2. PSP: the app you actually tap
PSP stands for Payment Service Provider, this is Google Pay, PhonePe, Paytm, or your bank's own app. It's the interface. It doesn't hold your money; it just talks to UPI on your behalf.
3. NPCI: the referee who trusts no one blindly
NPCI sits in the middle of every single transaction. It doesn't hold money either. Its entire job is routing and verifying: "Is this request genuine? Which bank does this VPA belong to? Pass the message along, and don't let either side cheat."
Once you have these three core components (a nickname via VPA, a window via PSP, and a referee via NPCI), the transaction flow makes complete sense.
What Actually Happens When You Pay
Let's walk through paying ₹500 to a shop by scanning a QR code, step by step, the way the system actually processes it (not just the "payment successful" you see).
Step 1: You initiate. You scan the QR code, or type in a VPA. Your app decodes it into the shopkeeper's VPA and pre-fills the amount.
Step 2: Your app asks you to prove it's really you. You enter your UPI PIN, a number only you know, set up separately from your ATM PIN, though it's created using your debit card details the first time. This isn't sent as plain text anywhere; it's encrypted right there on your device.
Step 3: Your app forwards the request, not to the shopkeeper's bank, but to NPCI. This is the part people miss. Your app (say, PhonePe) doesn't talk directly to the shopkeeper's bank. It can't, it has no relationship with that bank. So it hands the whole request to NPCI: "This VPA wants to send ₹500 to that VPA."
Step 4: NPCI plays translator. NPCI looks at your VPA and figures out which bank it belongs to (your issuing bank). It sends a request there: "Confirm this person's identity, and check if the ₹500 is actually available."
Step 5: Your bank checks and locks the money. Your bank verifies your PIN was correctly authenticated, checks your balance, and if everything's fine, it approves the debit and signals NPCI: "Confirmed. Go ahead."
Step 6: NPCI turns to the other side. Now NPCI goes to the shopkeeper's bank (the acquiring bank) and says: "Credit ₹500 to this account, it's coming from a verified source."

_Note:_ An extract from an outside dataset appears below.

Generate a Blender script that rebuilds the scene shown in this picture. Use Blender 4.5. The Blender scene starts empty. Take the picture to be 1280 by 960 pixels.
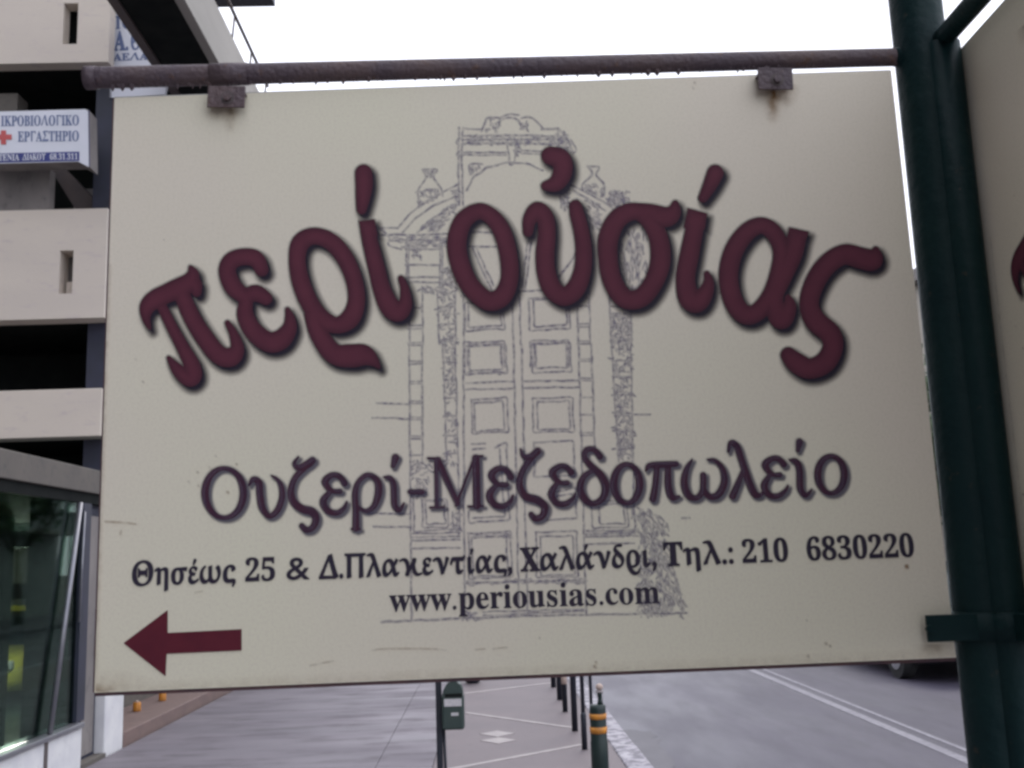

Step 7: Money moves, both apps get the memo. The shopkeeper's bank accepts the credit, and NPCI sends confirmation back down both chains: to your bank, to your app, and to the shopkeeper's app. That's the "ping" and the green tick, arriving almost simultaneously on both phones.

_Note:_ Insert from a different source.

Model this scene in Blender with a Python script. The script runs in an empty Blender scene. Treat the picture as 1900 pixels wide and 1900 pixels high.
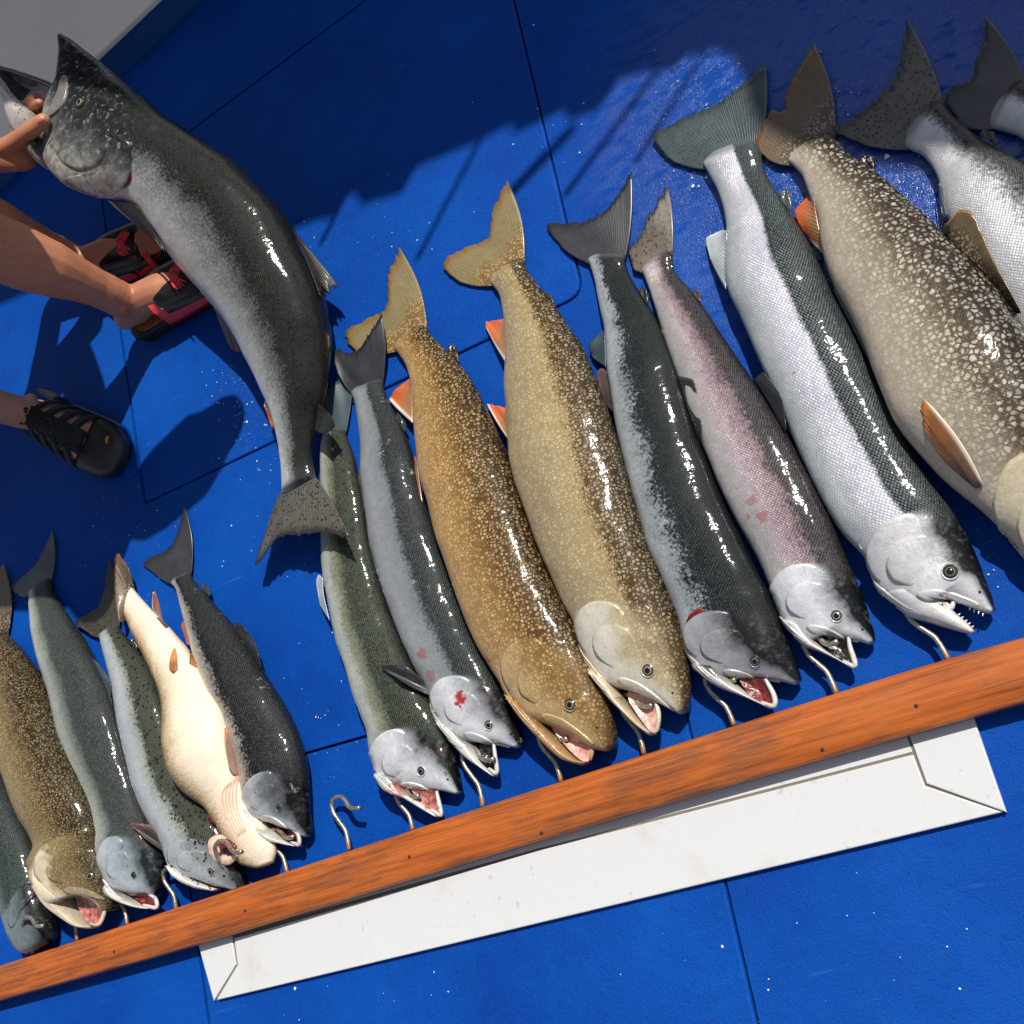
import bpy, bmesh, math, random
import numpy as np
from mathutils import Vector, Matrix, kdtree
from mathutils import noise as mnoise
from mathutils.bvhtree import BVHTree

SC = bpy.context.scene
COL = SC.collection
random.seed(4)

# ------------------------------------------------------------------ camera
# pose recovered from the seams of the deck and the edges of the board:
# rows are the camera's right / down / forward axes in the world (x along the board, z up)
ROT = np.array([[0.83937113, -0.20898996, -0.50177616],
                [-0.36383501, -0.90185036, -0.23300218],
                [-0.40383189, 0.37813904, -0.83302501]])
FOC, CAM_H, HALF = 2100.0, 1.40, 950.0
CAM = -ROT[2] * (CAM_H / -ROT[2][2])
cam_d = bpy.data.cameras.new('camera')
cam = bpy.data.objects.new('camera', cam_d)
COL.objects.link(cam)
cam_d.sensor_width = 36.0
cam_d.lens = 36.0 * FOC / (2 * HALF)
cam_d.clip_start = 0.02
cam_d.clip_end = 500
_m = Matrix.Identity(4)
for _i in range(3):
    _m[_i][0] = ROT[0][_i]
    _m[_i][1] = -ROT[1][_i]
    _m[_i][2] = -ROT[2][_i]
    _m[_i][3] = CAM[_i]
cam.matrix_world = _m
SC.camera = cam


def ray(u, v):
    return ROT.T @ np.array([(u - HALF) / FOC, (v - HALF) / FOC, 1.0])


def P(u, v, z=0.0):
    """survey point: where the sight line of photo pixel (u, v) meets height z"""
    d = ray(u, v)
    return CAM + d * ((z - CAM[2]) / d[2])


# ------------------------------------------------------------------ light
_a, _b = P(903, 240), P(777, 476)
_sh = (_b - _a)[:2]
_sh = _sh / np.linalg.norm(_sh)              # direction the shadows fall on the deck
SUN_EL = math.radians(51)
SUN = np.array([-_sh[0] * math.cos(SUN_EL), -_sh[1] * math.cos(SUN_EL), math.sin(SUN_EL)])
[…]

Step 8: Settlement happens quietly, later. Here's the twist: even though your app shows "success" in 2-3 seconds, the actual bulk movement of money between banks (called settlement) happens in batches behind the scenes, often within a few hours. What you see instantly is a guaranteed promise, backed by NPCI, the real ledger-level shuffling catches up shortly after.

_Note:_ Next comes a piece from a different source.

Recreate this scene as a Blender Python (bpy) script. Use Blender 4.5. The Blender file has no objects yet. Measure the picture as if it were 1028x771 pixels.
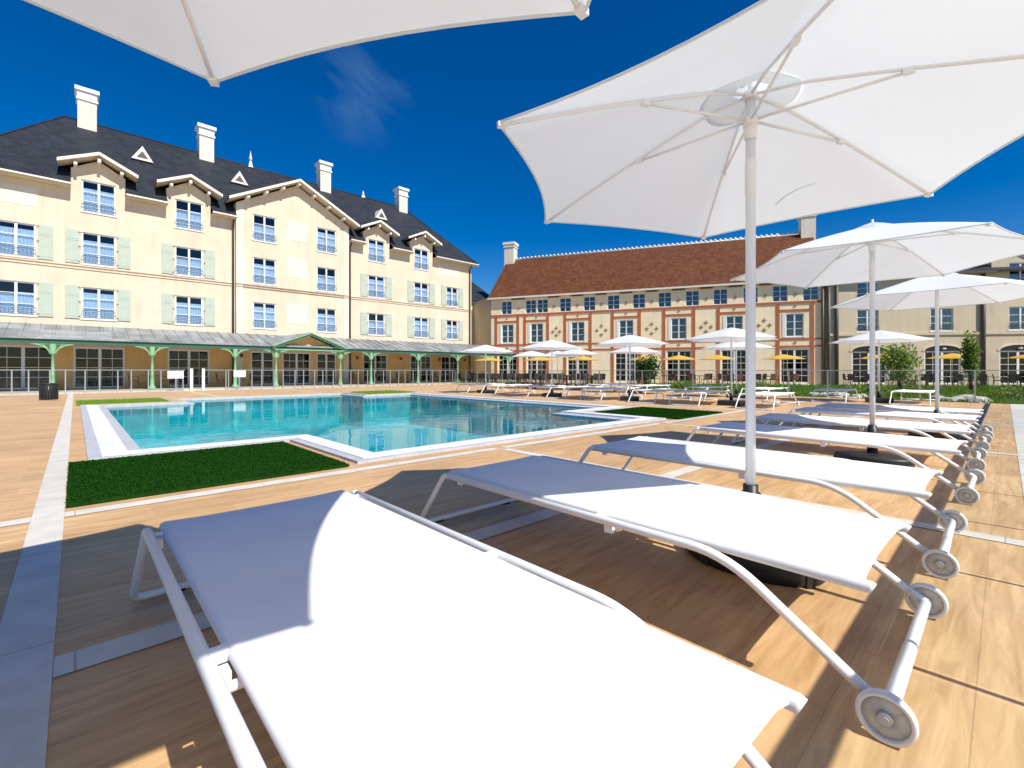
import bpy, bmesh, math, random
from mathutils import Vector, Matrix
R = math.radians
random.seed(7)
scene = bpy.context.scene
COL = scene.collection

# ------------------------------------------------------------------ materials
def new_mat(name):
    m = bpy.data.materials.new(name); m.use_nodes = True
    nt = m.node_tree; return m, nt, nt.nodes['Principled BSDF'], nt.nodes['Material Output']

def noise_col(nt, c1, c2, scale=8, detail=4, coord='Object', stretch=(1, 1, 1), lo=.35, hi=.65):
    tc = nt.nodes.new('ShaderNodeTexCoord'); mp = nt.nodes.new('ShaderNodeMapping')
    mp.inputs['Scale'].default_value = stretch
    nt.links.new(tc.outputs[coord], mp.inputs[0])
    n = nt.nodes.new('ShaderNodeTexNoise'); n.inputs['Scale'].default_value = scale; n.inputs['Detail'].default_value = detail
    nt.links.new(mp.outputs[0], n.inputs['Vector'])
    r = nt.nodes.new('ShaderNodeValToRGB')
    r.color_ramp.elements[0].position = lo; r.color_ramp.elements[1].position = hi
    r.color_ramp.elements[0].color = (*c1, 1); r.color_ramp.elements[1].color = (*c2, 1)
    nt.links.new(n.outputs['Fac'], r.inputs['Fac'])
    return r, n, mp

def add_bump(nt, b, src, strength=.2, dist=.01):
    bp = nt.nodes.new('ShaderNodeBump'); bp.inputs['Strength'].default_value = strength; bp.inputs['Distance'].default_value = dist
    nt.links.new(src, bp.inputs['Height']); nt.links.new(bp.outputs[0], b.inputs['Normal'])
    return bp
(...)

That entire eight-step relay across your device, the app, NPCI, your bank, and their bank is what happens in the time it takes you to glance up from your phone.
Push vs Pull: Two Different Directions
UPI transactions move in one of two directions, and understanding this distinction explains a lot of UPI's features.
Push (you send money): This is the scan-and-pay flow above. You initiate, you authorise, money leaves your account. Simple, and this is 90% of what you do daily.
Pull (someone requests money from you): This is how "Collect Requests" work, a shopkeeper or an app sends you a request saying "please pay me ₹500," and it lands as a notification on your phone. You still have to approve it with your PIN, nobody can pull money out of your account without your explicit go-ahead. This is what powers things like UPI AutoPay for subscriptions, or a friend requesting money back from you on a split bill.
The clever part: a "pull" still requires your active authorisation. It's a request, never an automatic debit, which is exactly why UPI is considered safe by design, not just by policy.
Why This Design Is Actually Brilliant
A few things about this architecture are worth sitting with, especially if you're building anything payments-adjacent:
No single party holds risk. Your bank never talks to the shopkeeper's bank directly, NPCI mediates every hop, so no bank has to "trust" a random other bank blindly. It only has to trust NPCI.
Interoperability by law of design. Because every app speaks the same protocol to NPCI, a PhonePe user can pay a Paytm QR code without either company building a special partnership. This is the opposite of how card networks or wallets used to work, where every wallet was its own island.
The PIN never leaves your control. Your bank verifies you, not NPCI and not the app. NPCI never sees your PIN, it only sees "approved" or "declined."
Two-factor by default. Owning your phone (something you have) plus knowing your PIN (something you know) is the standard 2FA pattern, quietly baked into every transaction.
The Honest Limitations
No system is magic, and it's worth knowing where UPI has real boundaries:
Transaction caps exist. Most personal transactions cap around ₹1 lakh per transaction/day, though categories like healthcare or education can go higher, depending on your bank.
It leans entirely on your bank's uptime. If your issuing bank's servers are slow or down, your UPI payment fails too. UPI itself isn't the bottleneck, but it's only as fast as the weakest bank in the chain.
Instant ≠ settled. As mentioned above, what you see as "instant" is a guarantee, not the final ledger movement, which matters more for businesses reconciling accounts than for individuals.
The Bigger Picture
Step back, and you will see that UPI isn't really a "payment app feature". It's a public, neutral rail that banks and companies are allowed to build on top of, for free, without needing anyone's permission to interoperate. That's a genuinely unusual thing for a country to build, and it's a big part of why India went from card-and-cash-dominated payments to over 2 billion transactions a month faster than almost anywhere else in the world.
The next time your phone goes "ping" after a QR scan, you'll know: that wasn't one system working. That was your phone, an app, NPCI, your bank, and someone else's bank all shaking hands in under three seconds, without you ever seeing a single one of them.
Disclaimer: This article is for informational and educational purposes only. It does not constitute financial, legal, or professional advice. Orite does not guarantee the accuracy, completeness, or timeliness of the information provided.